TASK GOAL
Search the listing below for the string "Blender" and copy every line where it occurs.

[Dataset records]
==================================================
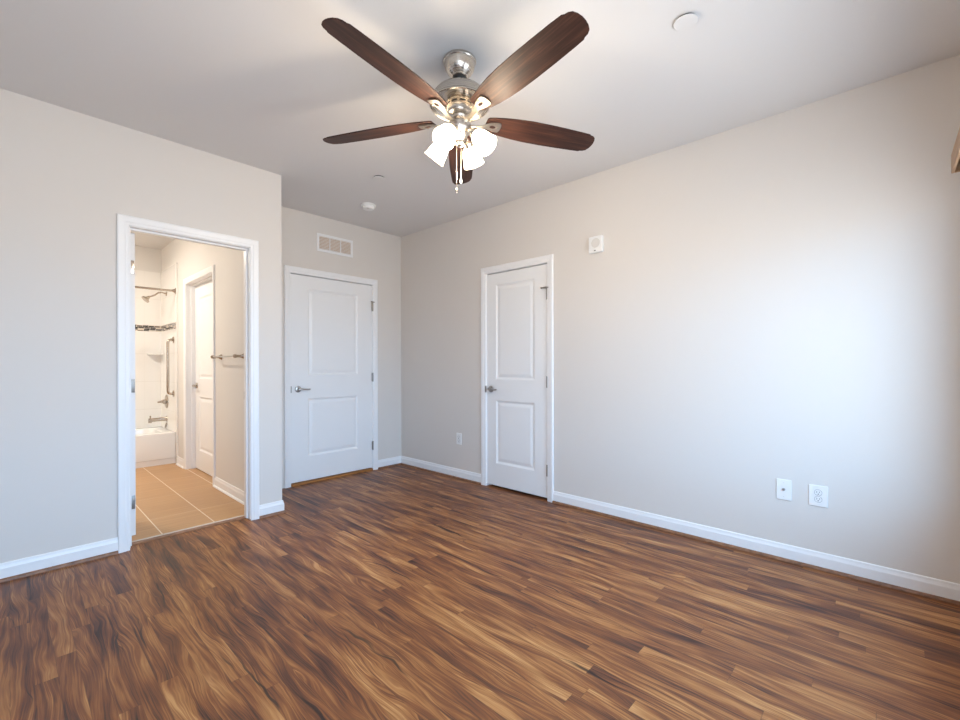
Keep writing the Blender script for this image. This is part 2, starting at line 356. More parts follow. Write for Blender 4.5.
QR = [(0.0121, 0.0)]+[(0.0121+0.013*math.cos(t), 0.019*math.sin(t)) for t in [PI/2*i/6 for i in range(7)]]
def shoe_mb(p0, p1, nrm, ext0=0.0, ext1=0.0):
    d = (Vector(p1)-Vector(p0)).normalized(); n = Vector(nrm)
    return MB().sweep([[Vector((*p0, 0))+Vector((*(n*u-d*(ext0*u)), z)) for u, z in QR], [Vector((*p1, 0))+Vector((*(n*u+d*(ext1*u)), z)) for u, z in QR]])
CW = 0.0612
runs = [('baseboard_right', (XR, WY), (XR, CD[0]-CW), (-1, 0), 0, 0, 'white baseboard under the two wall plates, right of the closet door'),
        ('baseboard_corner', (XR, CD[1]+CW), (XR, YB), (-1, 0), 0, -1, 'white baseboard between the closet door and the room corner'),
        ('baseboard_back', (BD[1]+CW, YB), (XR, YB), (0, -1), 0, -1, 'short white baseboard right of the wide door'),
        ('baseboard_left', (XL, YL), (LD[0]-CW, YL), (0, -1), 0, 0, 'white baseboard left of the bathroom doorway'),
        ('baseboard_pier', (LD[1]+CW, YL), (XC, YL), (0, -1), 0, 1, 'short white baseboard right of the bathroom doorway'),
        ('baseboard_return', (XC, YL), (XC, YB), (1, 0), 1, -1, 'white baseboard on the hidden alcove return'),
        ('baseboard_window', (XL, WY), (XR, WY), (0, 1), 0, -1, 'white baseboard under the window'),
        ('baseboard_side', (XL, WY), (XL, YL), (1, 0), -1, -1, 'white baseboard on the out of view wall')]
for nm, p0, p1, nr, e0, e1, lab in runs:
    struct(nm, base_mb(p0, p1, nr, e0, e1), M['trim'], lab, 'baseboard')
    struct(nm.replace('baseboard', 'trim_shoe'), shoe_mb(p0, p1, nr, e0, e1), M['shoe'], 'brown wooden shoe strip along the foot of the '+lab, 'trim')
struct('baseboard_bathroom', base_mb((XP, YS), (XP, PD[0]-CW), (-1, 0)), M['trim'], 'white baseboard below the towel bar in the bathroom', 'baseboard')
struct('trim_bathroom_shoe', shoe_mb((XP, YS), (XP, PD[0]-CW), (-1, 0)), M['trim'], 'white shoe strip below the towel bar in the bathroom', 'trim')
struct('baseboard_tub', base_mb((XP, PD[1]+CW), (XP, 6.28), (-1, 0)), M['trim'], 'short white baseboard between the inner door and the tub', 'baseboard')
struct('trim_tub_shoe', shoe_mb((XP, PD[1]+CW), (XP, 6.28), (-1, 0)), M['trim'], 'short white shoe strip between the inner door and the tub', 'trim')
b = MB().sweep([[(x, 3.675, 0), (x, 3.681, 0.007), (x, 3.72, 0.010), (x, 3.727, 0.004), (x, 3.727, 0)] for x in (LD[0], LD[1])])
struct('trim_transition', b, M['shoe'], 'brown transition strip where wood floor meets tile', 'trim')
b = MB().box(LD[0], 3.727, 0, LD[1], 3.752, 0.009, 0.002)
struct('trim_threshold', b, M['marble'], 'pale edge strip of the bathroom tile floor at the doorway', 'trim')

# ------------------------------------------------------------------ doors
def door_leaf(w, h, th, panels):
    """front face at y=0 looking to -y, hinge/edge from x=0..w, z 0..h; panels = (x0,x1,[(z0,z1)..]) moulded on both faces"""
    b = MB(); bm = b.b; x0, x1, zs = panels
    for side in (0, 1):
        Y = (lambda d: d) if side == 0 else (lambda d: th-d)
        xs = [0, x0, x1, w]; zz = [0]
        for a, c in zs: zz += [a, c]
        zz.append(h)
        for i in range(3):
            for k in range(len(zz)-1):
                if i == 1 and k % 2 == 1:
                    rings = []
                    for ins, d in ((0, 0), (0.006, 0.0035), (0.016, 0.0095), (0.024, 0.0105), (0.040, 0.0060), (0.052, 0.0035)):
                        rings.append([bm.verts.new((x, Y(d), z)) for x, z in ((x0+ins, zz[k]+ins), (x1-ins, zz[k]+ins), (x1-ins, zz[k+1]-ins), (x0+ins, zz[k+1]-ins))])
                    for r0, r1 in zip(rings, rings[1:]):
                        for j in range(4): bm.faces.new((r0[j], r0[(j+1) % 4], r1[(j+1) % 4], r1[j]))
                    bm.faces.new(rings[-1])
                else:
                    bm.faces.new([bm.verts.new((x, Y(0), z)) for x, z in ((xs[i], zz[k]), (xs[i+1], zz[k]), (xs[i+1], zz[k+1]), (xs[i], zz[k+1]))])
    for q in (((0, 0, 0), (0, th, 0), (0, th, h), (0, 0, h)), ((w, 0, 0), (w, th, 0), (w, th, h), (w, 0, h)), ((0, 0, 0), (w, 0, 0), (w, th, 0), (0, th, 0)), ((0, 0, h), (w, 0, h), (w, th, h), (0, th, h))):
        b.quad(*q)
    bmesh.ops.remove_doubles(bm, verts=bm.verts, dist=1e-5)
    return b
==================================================
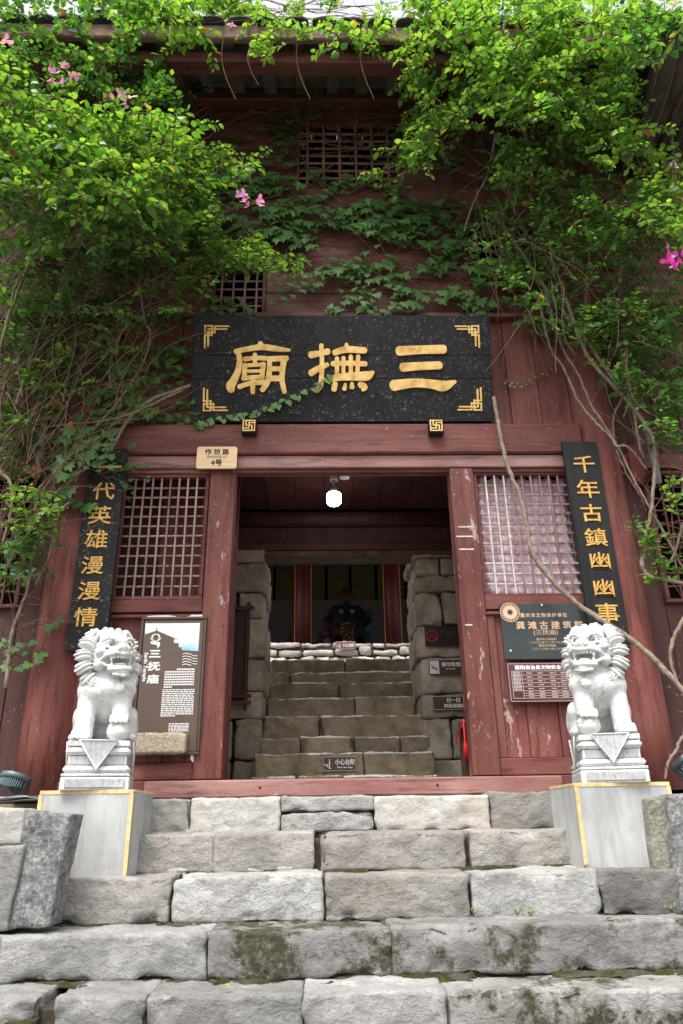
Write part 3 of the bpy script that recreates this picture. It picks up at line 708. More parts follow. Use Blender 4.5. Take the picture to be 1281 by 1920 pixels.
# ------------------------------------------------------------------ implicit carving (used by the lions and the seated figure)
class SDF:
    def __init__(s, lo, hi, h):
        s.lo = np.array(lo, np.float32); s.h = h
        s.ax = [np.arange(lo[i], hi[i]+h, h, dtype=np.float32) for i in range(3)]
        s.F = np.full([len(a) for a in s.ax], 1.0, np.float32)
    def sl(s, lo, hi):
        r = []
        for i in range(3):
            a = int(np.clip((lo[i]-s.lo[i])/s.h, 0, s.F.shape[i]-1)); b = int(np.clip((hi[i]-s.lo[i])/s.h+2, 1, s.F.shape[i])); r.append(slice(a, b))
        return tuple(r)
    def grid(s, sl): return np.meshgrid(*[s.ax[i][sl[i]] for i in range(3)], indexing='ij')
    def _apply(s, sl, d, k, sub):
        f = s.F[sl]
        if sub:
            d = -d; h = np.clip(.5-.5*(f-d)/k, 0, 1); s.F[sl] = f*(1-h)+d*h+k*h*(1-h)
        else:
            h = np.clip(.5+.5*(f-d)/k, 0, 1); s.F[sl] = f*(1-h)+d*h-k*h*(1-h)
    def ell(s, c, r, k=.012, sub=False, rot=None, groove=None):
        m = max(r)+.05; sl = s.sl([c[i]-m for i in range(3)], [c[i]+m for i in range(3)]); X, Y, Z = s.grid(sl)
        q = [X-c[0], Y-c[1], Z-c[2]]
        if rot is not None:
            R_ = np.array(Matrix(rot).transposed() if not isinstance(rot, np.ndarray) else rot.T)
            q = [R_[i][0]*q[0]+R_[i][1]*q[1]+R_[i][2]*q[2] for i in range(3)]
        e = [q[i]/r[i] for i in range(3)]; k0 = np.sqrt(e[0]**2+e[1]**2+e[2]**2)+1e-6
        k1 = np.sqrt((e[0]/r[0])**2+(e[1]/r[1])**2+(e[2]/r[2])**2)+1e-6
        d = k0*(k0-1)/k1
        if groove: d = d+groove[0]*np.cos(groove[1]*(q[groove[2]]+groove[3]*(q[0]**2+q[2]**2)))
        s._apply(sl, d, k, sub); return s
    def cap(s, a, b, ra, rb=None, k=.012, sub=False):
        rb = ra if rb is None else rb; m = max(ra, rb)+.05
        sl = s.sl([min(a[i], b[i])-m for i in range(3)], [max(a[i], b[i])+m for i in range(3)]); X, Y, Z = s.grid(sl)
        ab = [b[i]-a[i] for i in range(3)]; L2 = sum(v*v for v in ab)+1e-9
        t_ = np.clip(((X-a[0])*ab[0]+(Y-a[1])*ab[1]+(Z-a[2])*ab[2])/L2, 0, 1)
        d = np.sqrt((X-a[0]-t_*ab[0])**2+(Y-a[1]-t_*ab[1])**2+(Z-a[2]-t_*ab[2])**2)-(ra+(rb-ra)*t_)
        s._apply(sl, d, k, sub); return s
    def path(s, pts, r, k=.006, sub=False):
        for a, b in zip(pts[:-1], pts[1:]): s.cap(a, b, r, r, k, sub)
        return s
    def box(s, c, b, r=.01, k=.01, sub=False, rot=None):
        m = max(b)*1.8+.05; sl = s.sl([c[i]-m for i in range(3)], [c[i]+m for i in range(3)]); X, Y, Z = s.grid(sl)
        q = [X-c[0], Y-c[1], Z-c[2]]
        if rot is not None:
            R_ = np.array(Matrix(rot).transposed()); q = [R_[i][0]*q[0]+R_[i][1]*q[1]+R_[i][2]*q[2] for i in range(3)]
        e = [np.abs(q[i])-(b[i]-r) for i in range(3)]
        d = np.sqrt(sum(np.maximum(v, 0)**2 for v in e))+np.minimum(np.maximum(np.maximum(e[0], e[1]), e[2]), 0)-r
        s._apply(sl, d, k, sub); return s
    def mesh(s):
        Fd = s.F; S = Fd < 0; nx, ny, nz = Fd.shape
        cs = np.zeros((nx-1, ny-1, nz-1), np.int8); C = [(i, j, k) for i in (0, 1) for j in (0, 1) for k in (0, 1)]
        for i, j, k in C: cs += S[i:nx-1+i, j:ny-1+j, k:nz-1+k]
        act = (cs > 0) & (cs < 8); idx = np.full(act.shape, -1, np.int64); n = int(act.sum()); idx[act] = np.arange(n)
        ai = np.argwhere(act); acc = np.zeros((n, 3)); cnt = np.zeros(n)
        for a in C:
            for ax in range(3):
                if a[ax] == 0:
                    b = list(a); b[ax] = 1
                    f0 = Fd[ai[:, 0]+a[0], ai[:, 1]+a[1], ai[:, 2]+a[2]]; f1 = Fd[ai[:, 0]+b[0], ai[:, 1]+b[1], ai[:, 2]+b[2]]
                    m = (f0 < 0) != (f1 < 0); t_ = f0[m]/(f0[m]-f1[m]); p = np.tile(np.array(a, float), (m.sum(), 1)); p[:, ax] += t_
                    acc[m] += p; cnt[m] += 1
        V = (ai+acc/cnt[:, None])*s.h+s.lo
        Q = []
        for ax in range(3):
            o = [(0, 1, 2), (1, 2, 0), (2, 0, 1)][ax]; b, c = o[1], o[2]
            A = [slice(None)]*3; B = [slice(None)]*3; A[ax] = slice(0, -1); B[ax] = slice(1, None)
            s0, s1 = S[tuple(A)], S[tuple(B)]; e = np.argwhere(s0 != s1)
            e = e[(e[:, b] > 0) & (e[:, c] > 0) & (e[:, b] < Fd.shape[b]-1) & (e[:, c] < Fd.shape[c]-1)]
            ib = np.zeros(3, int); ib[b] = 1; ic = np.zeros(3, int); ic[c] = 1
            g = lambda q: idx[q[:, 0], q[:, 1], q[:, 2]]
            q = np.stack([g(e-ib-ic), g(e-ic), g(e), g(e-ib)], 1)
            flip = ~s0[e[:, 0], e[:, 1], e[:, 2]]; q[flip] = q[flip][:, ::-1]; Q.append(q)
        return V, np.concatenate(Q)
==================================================
RESPONSE TO THIS TASK
Keep writing the Blender script for this image. This is part 2, starting at line 356. More parts follow. Write for Blender 4.5.
Write part 3 of the bpy script that recreates this picture. It picks up at line 708. More parts follow. Use Blender 4.5. Take the picture to be 1281 by 1920 pixels.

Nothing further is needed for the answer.